Google Groups no longer supports new Usenet posts or subscriptions. Historical content remains viewable.
Dismiss

Pcap file handle in tcl

131 views
Skip to first unread message

sambid das

unread,
Dec 27, 2018, 2:13:58 PM12/27/18
to
Hi Experts,

Can anyone help me handling a pcap file directly using TCL. I am having a pcap file which contains only the "ftp-data" packets. Using tcl I need to read the pcap file, and calculate total number of packets received.

NB:- I tried convering the pcap file to. txt file using "tshark" command to read it. But I was not able to open the txt file as it is too big to open. So the only way is to handle the pcap file directly using tcl and then calculate the no of packets in that pcap file. Please help me doing this. Its bit urgent for me.

Rich

unread,
Dec 27, 2018, 3:06:02 PM12/27/18
to
sambid das <sambi...@gmail.com> wrote:
> Hi Experts,
>
> Can anyone help me handling a pcap file directly using TCL. I am
> having a pcap file which contains only the "ftp-data" packets. Using
> tcl I need to read the pcap file, and calculate total number of
> packets received.

Consider the tclpcap extension: https://wiki.tcl-lang.org/page/tclpcap+man+page

> But I was not able to open the txt file as it is too big to open.

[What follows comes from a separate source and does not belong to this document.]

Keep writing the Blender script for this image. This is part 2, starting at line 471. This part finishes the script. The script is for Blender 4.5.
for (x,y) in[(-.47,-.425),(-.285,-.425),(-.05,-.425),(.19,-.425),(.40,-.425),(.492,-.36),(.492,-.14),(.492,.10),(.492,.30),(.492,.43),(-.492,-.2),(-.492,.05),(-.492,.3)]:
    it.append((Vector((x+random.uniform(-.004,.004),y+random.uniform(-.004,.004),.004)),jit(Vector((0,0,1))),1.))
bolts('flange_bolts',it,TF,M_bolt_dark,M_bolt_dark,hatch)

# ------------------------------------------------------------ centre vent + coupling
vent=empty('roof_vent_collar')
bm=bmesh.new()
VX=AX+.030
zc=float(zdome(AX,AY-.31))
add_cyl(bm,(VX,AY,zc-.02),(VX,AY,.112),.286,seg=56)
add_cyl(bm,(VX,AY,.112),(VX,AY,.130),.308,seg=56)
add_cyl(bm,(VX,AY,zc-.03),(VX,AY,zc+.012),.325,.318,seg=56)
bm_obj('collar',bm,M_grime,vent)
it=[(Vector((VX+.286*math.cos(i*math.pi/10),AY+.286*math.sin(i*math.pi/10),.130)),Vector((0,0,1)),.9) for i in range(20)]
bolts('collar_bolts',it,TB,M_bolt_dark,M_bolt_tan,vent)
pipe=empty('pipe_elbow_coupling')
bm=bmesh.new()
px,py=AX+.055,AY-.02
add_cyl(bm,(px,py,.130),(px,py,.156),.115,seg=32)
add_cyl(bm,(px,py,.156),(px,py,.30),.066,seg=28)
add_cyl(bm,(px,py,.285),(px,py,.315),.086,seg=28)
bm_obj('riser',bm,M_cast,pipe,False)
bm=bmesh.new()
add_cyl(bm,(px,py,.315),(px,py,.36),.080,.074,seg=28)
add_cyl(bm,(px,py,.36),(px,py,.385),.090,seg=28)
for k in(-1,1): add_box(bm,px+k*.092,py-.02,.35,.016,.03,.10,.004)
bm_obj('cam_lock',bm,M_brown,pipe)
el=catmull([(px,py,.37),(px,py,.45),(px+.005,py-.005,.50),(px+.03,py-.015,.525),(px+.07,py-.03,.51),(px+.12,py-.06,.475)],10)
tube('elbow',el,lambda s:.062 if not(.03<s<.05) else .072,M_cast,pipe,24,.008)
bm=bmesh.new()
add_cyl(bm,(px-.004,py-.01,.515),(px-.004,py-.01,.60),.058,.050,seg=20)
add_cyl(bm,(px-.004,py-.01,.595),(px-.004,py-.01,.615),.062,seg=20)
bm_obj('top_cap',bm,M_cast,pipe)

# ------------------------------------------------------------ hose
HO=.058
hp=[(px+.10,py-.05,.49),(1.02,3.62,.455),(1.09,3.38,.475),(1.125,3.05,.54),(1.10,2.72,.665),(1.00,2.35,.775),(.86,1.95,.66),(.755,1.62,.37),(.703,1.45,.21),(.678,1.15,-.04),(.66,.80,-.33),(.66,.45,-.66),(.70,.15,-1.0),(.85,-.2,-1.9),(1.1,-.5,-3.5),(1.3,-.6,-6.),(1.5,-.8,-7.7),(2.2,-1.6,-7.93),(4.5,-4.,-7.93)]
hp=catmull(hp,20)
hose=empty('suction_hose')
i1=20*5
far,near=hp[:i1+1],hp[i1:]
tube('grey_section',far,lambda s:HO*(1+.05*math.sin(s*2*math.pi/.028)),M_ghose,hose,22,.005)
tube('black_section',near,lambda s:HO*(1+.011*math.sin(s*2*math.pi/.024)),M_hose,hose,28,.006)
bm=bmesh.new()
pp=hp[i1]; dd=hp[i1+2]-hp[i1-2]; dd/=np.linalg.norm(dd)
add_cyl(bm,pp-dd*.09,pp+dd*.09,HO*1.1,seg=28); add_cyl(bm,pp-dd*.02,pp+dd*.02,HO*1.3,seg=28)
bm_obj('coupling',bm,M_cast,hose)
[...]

This is not possible (unless you are running a really old system that
only has 32-bit file offset support and you have a text file of more
than 2G in size).

> So the only way is to handle the pcap file directly using tcl and
> then calculate the no of packets in that pcap file.

No. Open the text file you created, then read it in chunks (where a
chunk is the appropriate size for data contained in the text file).

stefan

unread,
Dec 27, 2018, 6:05:14 PM12/27/18
to
> NB:- I tried convering the pcap file to. txt file using "tshark" command to read it. But I was not able to open the txt file as it is too big to open. So the only way is to handle the pcap file directly using tcl and then calculate the no of packets in that pcap file. Please help me doing this. Its bit urgent for me.

I used to convert pcap files into their PDML equivalents using tshark ...

tshark -r /path/to/your.pcap -T pdml > /path/to/your.pdml

... and then processed it using tDOM ...

set fd [open $pdml r]
set doc [dom parse -channel $fd]
catch {close $fd}
$doc selectNodes {count(packet)}

HTH, Stefan


sambid das

unread,
Dec 28, 2018, 1:53:45 PM12/28/18
to
Hi Stefan,

Thanks for the solution provided. I tried the same code you suggested, but while running the "TCLSH" application is crashing saying "TCLSH APPLICATION HAS STOPPED WORKING"

Could you please help me on this

stefan

unread,
Dec 28, 2018, 5:05:06 PM12/28/18
to
> Thanks for the solution provided.

This was not meant as a drop-in (copy & paste) solution. You will have to fill the blanks.

> I tried the same code you suggested, but while running the "TCLSH" application is crashing saying "TCLSH APPLICATION HAS STOPPED WORKING"
>
> Could you please help me on this

You have to post a minimal, yet complete and verifiable variant of the Tcl script you are running. Otherwise, we cannot help; other than observing the obvious that your script fails to execute successfully.